> **Work instructions**
Stop after the line that contains "1263, .0122, M['whitep'], .11, 12, -.004)"; until then, restate each line of the entries word for word from the very first.

> **Dataset records**
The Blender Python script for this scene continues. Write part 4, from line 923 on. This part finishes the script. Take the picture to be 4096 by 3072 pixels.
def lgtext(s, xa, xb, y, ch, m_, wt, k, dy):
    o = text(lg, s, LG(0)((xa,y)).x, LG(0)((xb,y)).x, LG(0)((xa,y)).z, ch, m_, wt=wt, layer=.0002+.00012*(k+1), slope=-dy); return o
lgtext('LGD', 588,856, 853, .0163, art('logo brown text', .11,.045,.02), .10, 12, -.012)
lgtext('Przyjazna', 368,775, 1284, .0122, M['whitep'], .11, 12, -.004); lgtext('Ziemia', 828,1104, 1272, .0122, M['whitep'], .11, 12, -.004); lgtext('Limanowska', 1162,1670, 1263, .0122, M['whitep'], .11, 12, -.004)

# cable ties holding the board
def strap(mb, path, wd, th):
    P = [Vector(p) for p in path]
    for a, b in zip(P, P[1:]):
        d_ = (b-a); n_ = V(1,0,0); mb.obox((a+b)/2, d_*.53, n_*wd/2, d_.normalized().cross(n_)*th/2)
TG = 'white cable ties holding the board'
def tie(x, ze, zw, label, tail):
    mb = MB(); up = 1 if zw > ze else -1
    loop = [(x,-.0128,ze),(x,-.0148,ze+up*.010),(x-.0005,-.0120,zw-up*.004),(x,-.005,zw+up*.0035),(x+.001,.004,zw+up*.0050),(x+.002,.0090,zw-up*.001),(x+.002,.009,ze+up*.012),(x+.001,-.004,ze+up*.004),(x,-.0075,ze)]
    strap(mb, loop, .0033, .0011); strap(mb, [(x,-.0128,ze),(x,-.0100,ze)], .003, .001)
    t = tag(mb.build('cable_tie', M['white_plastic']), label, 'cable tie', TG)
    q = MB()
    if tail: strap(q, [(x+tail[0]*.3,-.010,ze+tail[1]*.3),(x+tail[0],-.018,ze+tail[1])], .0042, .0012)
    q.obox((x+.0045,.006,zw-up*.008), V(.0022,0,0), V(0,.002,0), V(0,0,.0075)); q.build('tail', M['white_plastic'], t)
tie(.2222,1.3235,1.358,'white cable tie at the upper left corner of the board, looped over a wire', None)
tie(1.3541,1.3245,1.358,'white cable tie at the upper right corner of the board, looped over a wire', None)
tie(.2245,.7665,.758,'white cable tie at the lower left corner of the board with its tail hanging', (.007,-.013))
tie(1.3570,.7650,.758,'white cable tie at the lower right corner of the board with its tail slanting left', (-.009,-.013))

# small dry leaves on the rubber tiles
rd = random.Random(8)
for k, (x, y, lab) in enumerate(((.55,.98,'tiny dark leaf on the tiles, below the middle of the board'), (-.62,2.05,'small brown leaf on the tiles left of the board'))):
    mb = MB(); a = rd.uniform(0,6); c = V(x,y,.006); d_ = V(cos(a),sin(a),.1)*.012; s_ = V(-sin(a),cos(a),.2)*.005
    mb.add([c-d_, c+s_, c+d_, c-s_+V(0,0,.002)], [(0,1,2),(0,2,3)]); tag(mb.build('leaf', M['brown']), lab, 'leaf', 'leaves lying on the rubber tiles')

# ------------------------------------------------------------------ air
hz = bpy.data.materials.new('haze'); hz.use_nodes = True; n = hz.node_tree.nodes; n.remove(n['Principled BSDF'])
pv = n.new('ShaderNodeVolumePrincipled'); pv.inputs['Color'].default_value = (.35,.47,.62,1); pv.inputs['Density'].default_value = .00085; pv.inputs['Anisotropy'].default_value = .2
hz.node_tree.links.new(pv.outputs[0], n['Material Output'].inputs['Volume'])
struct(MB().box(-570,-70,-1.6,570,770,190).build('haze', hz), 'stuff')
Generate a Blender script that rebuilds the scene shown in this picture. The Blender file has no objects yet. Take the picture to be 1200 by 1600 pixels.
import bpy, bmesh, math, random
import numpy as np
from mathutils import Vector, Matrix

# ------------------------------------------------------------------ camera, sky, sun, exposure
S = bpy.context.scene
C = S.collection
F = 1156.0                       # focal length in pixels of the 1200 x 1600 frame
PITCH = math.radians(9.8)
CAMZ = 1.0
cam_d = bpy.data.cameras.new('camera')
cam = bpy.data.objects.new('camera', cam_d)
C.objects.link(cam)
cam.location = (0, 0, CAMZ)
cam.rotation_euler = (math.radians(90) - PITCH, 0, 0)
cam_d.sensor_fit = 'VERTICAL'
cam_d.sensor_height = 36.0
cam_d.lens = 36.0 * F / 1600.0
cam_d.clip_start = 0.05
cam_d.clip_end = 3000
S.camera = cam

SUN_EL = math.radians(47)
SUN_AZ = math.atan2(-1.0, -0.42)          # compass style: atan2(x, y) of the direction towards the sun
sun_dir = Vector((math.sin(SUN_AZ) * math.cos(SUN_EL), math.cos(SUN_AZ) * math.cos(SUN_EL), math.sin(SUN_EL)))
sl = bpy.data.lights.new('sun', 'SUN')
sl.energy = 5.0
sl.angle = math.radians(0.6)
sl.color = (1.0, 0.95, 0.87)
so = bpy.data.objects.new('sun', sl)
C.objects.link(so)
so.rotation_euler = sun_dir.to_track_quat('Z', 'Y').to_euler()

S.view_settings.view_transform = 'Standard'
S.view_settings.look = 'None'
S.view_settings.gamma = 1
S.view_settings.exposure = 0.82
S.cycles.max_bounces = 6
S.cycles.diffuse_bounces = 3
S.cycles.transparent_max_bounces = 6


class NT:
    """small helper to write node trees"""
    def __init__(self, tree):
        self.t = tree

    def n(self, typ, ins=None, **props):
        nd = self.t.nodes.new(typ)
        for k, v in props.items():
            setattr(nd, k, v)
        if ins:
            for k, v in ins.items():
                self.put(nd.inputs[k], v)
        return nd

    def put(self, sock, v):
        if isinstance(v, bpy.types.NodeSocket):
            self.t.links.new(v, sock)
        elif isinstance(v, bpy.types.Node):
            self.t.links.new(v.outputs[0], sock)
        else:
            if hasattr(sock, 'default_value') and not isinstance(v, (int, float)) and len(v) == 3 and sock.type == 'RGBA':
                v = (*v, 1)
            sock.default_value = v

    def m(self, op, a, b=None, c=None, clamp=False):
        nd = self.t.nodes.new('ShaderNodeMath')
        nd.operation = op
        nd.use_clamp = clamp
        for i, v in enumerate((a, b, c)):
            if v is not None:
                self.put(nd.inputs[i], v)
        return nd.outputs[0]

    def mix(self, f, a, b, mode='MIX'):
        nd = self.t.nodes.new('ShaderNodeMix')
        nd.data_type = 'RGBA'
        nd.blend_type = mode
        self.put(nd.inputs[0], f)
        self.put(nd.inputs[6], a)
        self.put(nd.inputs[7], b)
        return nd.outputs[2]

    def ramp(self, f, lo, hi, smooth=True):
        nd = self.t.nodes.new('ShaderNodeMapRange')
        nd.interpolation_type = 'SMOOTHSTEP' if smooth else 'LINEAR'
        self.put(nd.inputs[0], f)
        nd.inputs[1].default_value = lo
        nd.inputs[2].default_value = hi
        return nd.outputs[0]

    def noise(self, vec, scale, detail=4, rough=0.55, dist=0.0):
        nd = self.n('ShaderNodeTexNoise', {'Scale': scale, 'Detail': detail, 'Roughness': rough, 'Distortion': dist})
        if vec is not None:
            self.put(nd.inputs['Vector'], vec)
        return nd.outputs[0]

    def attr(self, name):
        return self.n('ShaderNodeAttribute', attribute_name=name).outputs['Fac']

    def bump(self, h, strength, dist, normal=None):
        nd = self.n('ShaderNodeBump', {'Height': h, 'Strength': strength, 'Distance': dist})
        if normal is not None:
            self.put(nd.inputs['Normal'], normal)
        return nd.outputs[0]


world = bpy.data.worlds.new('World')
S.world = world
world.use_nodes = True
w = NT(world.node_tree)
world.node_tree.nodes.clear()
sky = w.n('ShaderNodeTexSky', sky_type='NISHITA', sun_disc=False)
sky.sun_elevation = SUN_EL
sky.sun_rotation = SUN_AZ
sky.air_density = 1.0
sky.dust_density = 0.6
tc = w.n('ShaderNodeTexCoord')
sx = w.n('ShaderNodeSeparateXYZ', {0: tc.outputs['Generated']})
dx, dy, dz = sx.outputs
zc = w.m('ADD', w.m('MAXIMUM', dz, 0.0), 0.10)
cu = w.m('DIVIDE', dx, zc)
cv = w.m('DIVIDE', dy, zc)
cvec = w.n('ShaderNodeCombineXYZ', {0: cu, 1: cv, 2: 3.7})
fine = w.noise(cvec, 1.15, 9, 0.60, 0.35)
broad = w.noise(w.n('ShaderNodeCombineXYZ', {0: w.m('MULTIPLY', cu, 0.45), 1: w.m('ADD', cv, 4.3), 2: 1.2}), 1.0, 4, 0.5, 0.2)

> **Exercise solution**
The Blender Python script for this scene continues. Write part 4, from line 923 on. This part finishes the script. Take the picture to be 4096 by 3072 pixels.
def lgtext(s, xa, xb, y, ch, m_, wt, k, dy):
    o = text(lg, s, LG(0)((xa,y)).x, LG(0)((xb,y)).x, LG(0)((xa,y)).z, ch, m_, wt=wt, layer=.0002+.00012*(k+1), slope=-dy); return o
lgtext('LGD', 588,856, 853, .0163, art('logo brown text', .11,.045,.02), .10, 12, -.012)
lgtext('Przyjazna', 368,775, 1284, .0122, M['whitep'], .11, 12, -.004); lgtext('Ziemia', 828,1104, 1272, .0122, M['whitep'], .11, 12, -.004); lgtext('Limanowska', 1162,1670, 1263, .0122, M['whitep'], .11, 12, -.004)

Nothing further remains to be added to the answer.